#### BRIEF
Set down word for word each line from the start of the listing through the line that contains "wl.new(w_bg.outputs[0], w_out.inputs['Surface'])", both included.
------------------------------------------------------------------------
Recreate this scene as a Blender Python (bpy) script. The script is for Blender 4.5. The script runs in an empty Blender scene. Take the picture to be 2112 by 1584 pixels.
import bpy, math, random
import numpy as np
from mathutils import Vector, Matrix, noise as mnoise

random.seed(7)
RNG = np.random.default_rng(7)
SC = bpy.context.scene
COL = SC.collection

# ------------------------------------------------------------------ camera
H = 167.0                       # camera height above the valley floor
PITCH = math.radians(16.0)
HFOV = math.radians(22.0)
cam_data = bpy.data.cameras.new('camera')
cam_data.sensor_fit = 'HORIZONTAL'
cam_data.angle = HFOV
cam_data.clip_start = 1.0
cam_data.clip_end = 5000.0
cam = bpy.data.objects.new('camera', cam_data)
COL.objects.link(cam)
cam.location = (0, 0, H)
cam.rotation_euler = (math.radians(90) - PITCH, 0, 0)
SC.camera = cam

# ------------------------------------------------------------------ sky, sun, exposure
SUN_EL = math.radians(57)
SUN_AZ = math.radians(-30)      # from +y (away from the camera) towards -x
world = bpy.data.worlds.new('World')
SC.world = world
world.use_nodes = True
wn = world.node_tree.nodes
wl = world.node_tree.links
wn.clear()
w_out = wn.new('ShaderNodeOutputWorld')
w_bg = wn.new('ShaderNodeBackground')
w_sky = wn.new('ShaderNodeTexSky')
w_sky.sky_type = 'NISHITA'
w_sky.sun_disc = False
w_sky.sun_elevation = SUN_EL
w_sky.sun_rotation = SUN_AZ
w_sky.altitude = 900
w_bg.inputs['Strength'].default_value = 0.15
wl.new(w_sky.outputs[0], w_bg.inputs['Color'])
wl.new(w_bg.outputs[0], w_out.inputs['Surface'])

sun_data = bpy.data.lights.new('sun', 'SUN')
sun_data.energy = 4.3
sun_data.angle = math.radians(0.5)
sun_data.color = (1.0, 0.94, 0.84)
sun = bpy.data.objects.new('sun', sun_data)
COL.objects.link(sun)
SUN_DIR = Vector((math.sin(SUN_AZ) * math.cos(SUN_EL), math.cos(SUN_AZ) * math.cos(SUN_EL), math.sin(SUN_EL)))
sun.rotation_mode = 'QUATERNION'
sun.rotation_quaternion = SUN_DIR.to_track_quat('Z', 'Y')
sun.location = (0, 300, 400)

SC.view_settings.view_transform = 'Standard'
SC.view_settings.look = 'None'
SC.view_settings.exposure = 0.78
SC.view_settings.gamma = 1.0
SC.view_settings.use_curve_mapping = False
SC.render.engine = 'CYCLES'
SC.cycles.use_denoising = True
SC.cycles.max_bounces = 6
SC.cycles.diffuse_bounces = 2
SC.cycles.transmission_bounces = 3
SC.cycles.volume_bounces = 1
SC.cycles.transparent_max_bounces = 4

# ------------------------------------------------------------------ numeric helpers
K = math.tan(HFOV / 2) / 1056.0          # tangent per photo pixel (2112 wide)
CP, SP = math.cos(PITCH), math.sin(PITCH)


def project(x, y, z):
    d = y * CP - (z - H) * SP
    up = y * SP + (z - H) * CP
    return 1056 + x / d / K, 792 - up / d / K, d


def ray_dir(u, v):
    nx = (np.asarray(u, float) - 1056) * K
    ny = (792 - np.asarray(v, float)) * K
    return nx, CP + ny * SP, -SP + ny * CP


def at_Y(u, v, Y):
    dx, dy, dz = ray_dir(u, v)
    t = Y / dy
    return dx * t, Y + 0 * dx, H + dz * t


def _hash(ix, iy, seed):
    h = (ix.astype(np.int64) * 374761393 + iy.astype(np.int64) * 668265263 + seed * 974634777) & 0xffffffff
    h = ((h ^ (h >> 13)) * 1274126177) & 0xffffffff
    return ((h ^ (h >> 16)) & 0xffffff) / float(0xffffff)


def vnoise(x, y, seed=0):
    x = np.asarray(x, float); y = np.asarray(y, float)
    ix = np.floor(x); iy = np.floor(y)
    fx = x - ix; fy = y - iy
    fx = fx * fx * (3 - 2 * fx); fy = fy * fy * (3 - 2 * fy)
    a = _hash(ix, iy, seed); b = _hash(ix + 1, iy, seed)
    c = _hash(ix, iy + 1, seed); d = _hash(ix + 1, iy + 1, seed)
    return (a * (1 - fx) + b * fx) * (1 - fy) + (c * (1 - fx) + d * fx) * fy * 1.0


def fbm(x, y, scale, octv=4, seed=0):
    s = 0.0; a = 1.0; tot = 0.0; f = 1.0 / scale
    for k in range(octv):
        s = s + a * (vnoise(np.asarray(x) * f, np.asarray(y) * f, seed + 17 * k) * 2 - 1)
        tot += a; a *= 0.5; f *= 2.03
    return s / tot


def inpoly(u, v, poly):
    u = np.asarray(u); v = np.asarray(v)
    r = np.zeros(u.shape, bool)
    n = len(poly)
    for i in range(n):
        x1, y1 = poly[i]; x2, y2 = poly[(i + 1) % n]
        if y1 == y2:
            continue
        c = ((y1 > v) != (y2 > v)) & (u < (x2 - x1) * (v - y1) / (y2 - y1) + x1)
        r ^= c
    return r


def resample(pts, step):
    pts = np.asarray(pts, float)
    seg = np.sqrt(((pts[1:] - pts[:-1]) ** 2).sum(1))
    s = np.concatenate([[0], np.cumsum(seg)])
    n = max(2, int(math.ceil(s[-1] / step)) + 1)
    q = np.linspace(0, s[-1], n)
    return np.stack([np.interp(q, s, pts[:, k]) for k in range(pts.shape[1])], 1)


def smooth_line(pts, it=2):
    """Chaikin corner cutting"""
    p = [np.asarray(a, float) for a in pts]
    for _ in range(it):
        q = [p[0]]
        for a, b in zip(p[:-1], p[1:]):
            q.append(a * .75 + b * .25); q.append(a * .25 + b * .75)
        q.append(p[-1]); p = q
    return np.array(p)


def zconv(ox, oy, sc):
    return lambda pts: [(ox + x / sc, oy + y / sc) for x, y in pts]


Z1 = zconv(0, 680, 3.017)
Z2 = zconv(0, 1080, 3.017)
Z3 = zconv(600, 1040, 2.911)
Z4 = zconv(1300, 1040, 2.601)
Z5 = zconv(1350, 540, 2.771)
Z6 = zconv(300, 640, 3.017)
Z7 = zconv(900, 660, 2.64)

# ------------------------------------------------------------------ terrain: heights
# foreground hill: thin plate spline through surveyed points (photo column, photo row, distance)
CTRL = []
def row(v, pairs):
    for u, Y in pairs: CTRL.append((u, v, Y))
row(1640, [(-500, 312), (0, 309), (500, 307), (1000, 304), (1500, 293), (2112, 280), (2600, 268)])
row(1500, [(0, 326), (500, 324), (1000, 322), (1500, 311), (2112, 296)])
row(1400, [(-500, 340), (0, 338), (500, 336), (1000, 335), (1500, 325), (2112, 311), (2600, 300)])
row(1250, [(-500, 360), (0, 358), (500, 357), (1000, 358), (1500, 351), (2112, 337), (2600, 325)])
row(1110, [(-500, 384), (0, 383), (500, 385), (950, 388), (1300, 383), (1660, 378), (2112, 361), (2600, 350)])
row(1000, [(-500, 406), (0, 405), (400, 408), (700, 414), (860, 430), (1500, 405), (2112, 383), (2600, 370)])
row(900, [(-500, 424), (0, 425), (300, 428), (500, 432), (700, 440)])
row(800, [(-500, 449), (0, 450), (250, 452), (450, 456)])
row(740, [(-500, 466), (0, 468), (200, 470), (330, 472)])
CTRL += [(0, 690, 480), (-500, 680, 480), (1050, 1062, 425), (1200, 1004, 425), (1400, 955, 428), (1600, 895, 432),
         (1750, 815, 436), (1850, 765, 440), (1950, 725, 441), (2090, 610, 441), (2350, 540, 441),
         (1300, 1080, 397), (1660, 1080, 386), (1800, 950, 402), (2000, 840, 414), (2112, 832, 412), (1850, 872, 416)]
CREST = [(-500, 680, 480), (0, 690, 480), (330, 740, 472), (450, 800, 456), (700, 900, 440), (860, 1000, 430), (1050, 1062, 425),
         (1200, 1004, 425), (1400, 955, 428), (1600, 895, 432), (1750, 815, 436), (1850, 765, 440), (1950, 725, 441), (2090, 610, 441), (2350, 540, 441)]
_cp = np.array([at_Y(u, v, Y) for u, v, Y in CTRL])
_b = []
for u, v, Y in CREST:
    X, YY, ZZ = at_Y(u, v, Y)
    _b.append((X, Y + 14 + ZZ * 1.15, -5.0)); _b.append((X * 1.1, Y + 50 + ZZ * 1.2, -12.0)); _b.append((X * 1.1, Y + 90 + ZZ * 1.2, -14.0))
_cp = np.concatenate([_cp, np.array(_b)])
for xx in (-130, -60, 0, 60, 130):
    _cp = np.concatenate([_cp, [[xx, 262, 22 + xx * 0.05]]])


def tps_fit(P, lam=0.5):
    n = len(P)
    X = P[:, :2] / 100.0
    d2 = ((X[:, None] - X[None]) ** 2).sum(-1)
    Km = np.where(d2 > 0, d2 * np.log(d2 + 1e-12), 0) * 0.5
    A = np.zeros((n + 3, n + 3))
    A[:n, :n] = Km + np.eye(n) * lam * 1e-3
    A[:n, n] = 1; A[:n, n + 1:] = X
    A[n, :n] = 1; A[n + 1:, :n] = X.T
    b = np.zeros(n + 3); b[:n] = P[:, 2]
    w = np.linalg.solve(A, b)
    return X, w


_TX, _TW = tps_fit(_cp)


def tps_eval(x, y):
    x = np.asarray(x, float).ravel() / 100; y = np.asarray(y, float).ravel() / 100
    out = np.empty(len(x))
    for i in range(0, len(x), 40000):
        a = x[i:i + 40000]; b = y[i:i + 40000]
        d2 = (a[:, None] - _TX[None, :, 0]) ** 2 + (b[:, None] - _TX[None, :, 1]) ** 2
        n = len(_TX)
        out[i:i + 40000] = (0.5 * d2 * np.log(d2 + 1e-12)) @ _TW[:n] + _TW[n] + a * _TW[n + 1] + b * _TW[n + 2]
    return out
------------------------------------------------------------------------
#### ANSWER TO THE PROBLEM
Recreate this scene as a Blender Python (bpy) script. The script is for Blender 4.5. The script runs in an empty Blender scene. Take the picture to be 2112 by 1584 pixels.
import bpy, math, random
import numpy as np
from mathutils import Vector, Matrix, noise as mnoise

random.seed(7)
RNG = np.random.default_rng(7)
SC = bpy.context.scene
COL = SC.collection

# ------------------------------------------------------------------ camera
H = 167.0                       # camera height above the valley floor
PITCH = math.radians(16.0)
HFOV = math.radians(22.0)
cam_data = bpy.data.cameras.new('camera')
cam_data.sensor_fit = 'HORIZONTAL'
cam_data.angle = HFOV
cam_data.clip_start = 1.0
cam_data.clip_end = 5000.0
cam = bpy.data.objects.new('camera', cam_data)
COL.objects.link(cam)
cam.location = (0, 0, H)
cam.rotation_euler = (math.radians(90) - PITCH, 0, 0)
SC.camera = cam

# ------------------------------------------------------------------ sky, sun, exposure
SUN_EL = math.radians(57)
SUN_AZ = math.radians(-30)      # from +y (away from the camera) towards -x
world = bpy.data.worlds.new('World')
SC.world = world
world.use_nodes = True
wn = world.node_tree.nodes
wl = world.node_tree.links
wn.clear()
w_out = wn.new('ShaderNodeOutputWorld')
w_bg = wn.new('ShaderNodeBackground')
w_sky = wn.new('ShaderNodeTexSky')
w_sky.sky_type = 'NISHITA'
w_sky.sun_disc = False
w_sky.sun_elevation = SUN_EL
w_sky.sun_rotation = SUN_AZ
w_sky.altitude = 900
w_bg.inputs['Strength'].default_value = 0.15
wl.new(w_sky.outputs[0], w_bg.inputs['Color'])
wl.new(w_bg.outputs[0], w_out.inputs['Surface'])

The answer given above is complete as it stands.